Exactly reproduce the lines of the listing below from the one containing "were 1799x1010 pixels." through the one containing "sc.view_settings.gamma = 1;". Skip the images.

RECORDS SUPPLIED
— Start —

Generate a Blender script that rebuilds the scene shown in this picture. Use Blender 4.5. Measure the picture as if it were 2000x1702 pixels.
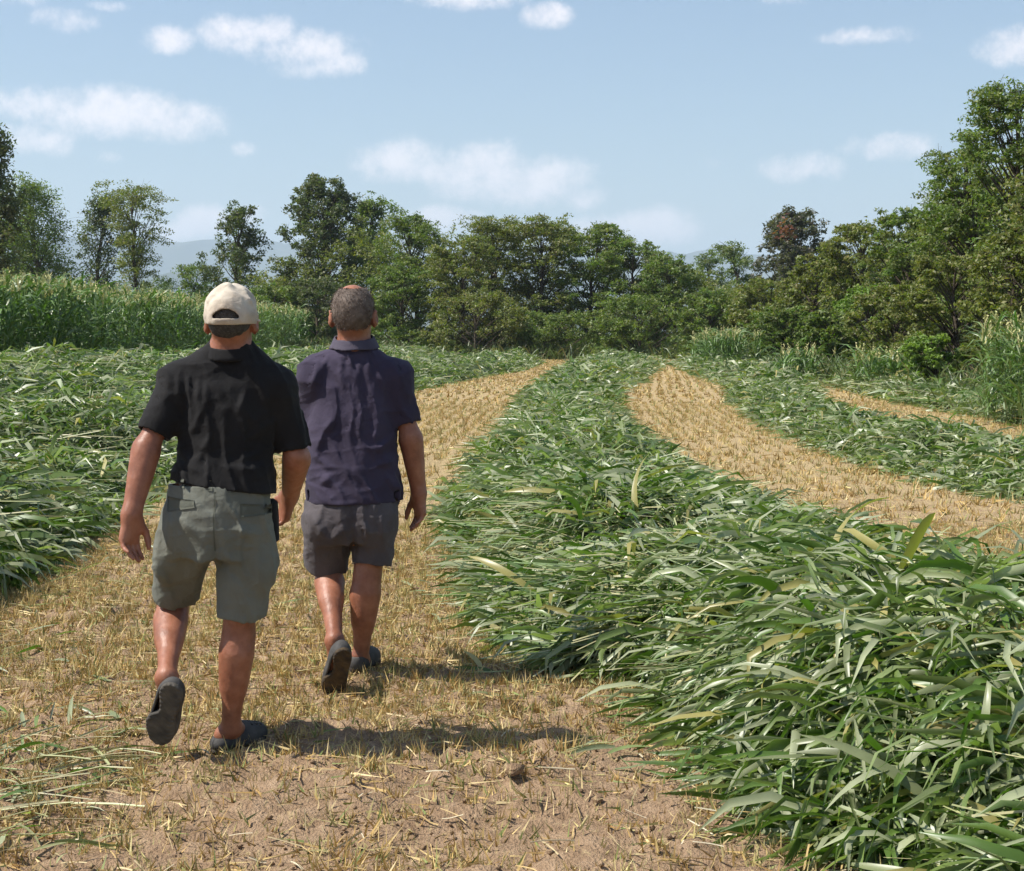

— End —
— Start —

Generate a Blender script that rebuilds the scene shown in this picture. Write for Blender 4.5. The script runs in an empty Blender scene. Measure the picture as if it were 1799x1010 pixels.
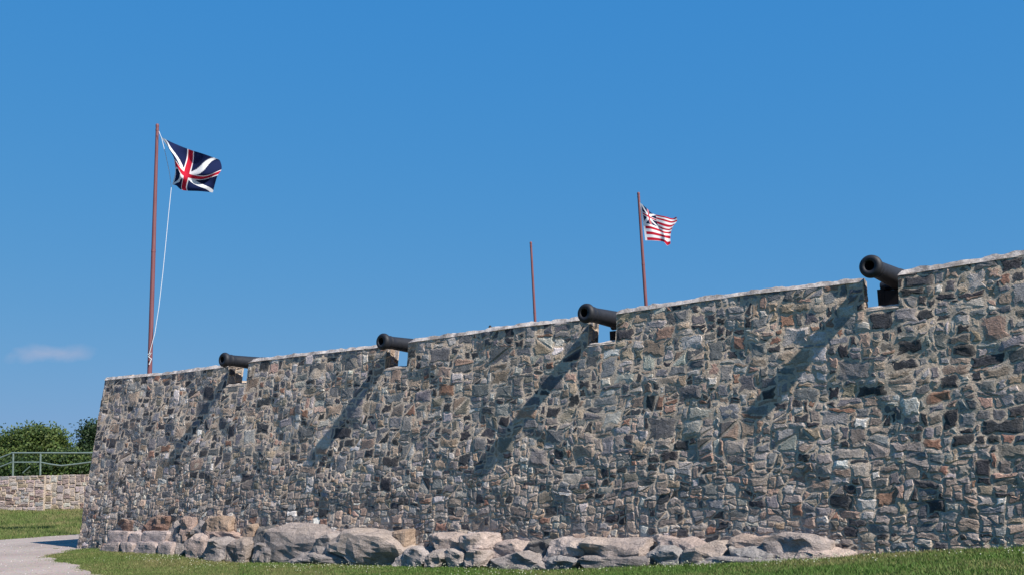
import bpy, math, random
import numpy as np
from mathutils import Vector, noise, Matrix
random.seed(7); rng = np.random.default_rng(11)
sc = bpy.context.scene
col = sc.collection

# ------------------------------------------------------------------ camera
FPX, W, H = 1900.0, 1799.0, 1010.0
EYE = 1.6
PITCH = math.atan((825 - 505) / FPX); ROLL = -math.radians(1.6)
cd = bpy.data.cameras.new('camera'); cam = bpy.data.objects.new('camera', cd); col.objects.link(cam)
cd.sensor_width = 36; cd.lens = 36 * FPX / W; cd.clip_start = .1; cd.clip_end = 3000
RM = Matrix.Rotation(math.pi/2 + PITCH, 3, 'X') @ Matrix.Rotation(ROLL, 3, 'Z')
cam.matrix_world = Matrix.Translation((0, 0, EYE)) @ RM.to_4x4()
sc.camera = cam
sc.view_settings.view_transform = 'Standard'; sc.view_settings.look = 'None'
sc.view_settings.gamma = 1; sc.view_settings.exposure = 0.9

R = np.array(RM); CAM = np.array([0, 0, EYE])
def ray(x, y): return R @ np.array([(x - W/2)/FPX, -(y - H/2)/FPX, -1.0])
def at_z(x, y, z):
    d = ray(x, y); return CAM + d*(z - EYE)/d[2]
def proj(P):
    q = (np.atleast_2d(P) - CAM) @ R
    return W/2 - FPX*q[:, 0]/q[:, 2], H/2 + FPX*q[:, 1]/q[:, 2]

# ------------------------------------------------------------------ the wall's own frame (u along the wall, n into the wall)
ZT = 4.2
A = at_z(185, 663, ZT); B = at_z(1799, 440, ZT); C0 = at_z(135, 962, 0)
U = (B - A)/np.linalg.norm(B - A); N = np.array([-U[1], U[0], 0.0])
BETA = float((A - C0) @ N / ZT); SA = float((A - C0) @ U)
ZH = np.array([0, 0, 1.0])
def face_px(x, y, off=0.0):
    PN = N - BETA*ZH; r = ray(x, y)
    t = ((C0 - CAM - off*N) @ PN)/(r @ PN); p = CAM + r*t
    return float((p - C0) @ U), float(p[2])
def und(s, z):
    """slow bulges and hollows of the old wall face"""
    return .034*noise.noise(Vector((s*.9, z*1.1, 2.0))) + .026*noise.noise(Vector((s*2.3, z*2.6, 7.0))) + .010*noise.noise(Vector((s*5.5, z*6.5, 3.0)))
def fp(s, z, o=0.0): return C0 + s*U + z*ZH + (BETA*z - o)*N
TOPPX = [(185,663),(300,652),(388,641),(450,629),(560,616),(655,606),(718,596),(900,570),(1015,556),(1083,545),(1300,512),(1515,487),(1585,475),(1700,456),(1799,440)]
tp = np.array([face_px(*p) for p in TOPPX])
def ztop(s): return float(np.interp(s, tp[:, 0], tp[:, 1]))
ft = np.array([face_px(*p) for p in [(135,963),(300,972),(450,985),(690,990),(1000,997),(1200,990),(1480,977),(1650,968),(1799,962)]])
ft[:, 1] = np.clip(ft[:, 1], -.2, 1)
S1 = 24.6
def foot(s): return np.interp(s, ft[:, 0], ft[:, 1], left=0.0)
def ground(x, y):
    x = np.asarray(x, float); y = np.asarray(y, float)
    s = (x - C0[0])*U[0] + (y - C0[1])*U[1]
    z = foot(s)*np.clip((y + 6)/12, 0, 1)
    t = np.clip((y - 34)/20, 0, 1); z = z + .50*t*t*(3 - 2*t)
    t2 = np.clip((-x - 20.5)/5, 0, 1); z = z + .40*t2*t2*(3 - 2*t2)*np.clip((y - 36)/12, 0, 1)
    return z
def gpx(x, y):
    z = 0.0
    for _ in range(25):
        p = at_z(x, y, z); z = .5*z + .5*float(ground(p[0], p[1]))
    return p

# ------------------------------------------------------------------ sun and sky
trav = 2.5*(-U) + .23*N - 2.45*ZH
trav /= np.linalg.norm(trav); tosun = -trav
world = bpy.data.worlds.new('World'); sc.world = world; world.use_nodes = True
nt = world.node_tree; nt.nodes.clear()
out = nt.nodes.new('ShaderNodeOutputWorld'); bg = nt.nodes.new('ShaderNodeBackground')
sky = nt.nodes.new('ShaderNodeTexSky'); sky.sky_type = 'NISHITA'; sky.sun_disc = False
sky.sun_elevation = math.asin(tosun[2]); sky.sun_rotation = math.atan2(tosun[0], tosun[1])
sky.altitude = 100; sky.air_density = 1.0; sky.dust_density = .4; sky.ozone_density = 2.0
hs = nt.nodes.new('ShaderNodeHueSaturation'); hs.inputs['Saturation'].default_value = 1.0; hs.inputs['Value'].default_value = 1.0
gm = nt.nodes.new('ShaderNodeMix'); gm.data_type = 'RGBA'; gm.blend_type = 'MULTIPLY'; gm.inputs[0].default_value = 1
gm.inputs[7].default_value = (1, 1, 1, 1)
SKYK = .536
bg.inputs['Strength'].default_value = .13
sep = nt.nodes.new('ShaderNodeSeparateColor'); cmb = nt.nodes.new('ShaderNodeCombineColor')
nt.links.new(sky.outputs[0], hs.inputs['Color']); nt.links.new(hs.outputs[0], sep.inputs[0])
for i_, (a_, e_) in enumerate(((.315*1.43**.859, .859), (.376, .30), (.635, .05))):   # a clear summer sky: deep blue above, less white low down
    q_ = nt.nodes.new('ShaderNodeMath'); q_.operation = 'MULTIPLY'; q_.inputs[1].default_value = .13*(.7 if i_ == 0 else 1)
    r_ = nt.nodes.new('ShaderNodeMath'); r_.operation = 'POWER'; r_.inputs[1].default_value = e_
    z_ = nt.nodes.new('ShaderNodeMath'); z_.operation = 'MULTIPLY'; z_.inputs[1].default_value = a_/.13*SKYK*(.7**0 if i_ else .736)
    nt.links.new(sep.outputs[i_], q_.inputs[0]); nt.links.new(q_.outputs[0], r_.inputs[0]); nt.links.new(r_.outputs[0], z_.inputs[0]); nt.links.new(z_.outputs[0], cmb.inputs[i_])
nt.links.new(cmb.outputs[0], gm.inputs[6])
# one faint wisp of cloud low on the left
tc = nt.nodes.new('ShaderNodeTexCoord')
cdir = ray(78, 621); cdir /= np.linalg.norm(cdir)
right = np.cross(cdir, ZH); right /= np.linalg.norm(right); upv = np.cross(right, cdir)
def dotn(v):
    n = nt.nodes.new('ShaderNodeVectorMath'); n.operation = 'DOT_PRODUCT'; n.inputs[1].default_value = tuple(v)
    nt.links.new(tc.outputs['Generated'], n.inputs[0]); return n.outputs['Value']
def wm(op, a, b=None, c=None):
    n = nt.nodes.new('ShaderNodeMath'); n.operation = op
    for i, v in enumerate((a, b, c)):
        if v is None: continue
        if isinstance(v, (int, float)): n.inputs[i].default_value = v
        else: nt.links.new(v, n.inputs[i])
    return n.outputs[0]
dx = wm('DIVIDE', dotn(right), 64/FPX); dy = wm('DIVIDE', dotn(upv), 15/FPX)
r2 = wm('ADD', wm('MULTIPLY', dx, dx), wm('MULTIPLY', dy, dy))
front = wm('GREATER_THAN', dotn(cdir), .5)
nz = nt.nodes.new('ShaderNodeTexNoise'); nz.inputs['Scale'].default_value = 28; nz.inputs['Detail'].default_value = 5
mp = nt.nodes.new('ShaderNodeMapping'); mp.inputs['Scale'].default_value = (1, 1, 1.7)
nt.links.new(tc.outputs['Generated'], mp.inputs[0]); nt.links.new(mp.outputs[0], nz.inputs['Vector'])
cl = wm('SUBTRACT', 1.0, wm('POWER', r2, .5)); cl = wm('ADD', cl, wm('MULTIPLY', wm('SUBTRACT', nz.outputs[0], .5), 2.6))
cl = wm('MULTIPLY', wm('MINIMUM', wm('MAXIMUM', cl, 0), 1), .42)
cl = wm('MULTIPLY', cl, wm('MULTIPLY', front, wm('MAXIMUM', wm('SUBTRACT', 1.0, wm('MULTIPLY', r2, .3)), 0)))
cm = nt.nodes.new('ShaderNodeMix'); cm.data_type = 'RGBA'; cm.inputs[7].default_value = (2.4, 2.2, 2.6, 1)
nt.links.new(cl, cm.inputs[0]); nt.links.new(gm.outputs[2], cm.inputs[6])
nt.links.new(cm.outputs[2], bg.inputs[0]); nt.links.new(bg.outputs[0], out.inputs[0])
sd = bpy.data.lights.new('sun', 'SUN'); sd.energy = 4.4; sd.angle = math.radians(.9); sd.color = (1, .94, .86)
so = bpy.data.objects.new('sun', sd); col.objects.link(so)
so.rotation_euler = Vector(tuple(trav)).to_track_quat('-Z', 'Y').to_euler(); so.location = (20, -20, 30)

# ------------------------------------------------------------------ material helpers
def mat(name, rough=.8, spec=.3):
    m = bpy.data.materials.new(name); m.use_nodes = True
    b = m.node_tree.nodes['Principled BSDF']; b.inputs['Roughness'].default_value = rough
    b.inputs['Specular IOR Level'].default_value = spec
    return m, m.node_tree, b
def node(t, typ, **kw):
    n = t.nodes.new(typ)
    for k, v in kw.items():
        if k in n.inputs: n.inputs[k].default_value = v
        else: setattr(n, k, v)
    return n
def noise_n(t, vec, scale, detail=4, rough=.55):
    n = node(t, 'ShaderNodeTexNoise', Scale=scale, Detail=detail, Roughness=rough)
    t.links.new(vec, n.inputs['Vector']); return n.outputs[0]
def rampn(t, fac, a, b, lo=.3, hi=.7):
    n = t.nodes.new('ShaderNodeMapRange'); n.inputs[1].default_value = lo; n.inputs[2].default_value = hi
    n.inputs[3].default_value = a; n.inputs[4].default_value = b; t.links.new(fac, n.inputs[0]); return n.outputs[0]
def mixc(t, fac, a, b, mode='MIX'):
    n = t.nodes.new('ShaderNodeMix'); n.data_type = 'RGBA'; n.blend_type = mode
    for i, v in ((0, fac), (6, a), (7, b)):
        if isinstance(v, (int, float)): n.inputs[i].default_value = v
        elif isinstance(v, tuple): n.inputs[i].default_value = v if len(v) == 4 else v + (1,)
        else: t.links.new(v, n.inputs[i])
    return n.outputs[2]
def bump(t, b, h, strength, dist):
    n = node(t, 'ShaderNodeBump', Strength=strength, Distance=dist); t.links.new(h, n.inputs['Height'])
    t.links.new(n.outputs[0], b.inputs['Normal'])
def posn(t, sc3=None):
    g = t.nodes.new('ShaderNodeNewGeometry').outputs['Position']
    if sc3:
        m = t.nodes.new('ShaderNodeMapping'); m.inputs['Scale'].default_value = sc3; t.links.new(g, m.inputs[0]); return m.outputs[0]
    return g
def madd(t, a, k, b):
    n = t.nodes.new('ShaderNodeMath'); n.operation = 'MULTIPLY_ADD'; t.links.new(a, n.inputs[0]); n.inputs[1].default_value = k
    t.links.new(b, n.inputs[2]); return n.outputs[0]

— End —

COMPLETE OUTPUT
Generate a Blender script that rebuilds the scene shown in this picture. Write for Blender 4.5. The script runs in an empty Blender scene. Measure the picture as if it were 1799x1010 pixels.
import bpy, math, random
import numpy as np
from mathutils import Vector, noise, Matrix
random.seed(7); rng = np.random.default_rng(11)
sc = bpy.context.scene
col = sc.collection

# ------------------------------------------------------------------ camera
FPX, W, H = 1900.0, 1799.0, 1010.0
EYE = 1.6
PITCH = math.atan((825 - 505) / FPX); ROLL = -math.radians(1.6)
cd = bpy.data.cameras.new('camera'); cam = bpy.data.objects.new('camera', cd); col.objects.link(cam)
cd.sensor_width = 36; cd.lens = 36 * FPX / W; cd.clip_start = .1; cd.clip_end = 3000
RM = Matrix.Rotation(math.pi/2 + PITCH, 3, 'X') @ Matrix.Rotation(ROLL, 3, 'Z')
cam.matrix_world = Matrix.Translation((0, 0, EYE)) @ RM.to_4x4()
sc.camera = cam
sc.view_settings.view_transform = 'Standard'; sc.view_settings.look = 'None'
sc.view_settings.gamma = 1; sc.view_settings.exposure = 0.9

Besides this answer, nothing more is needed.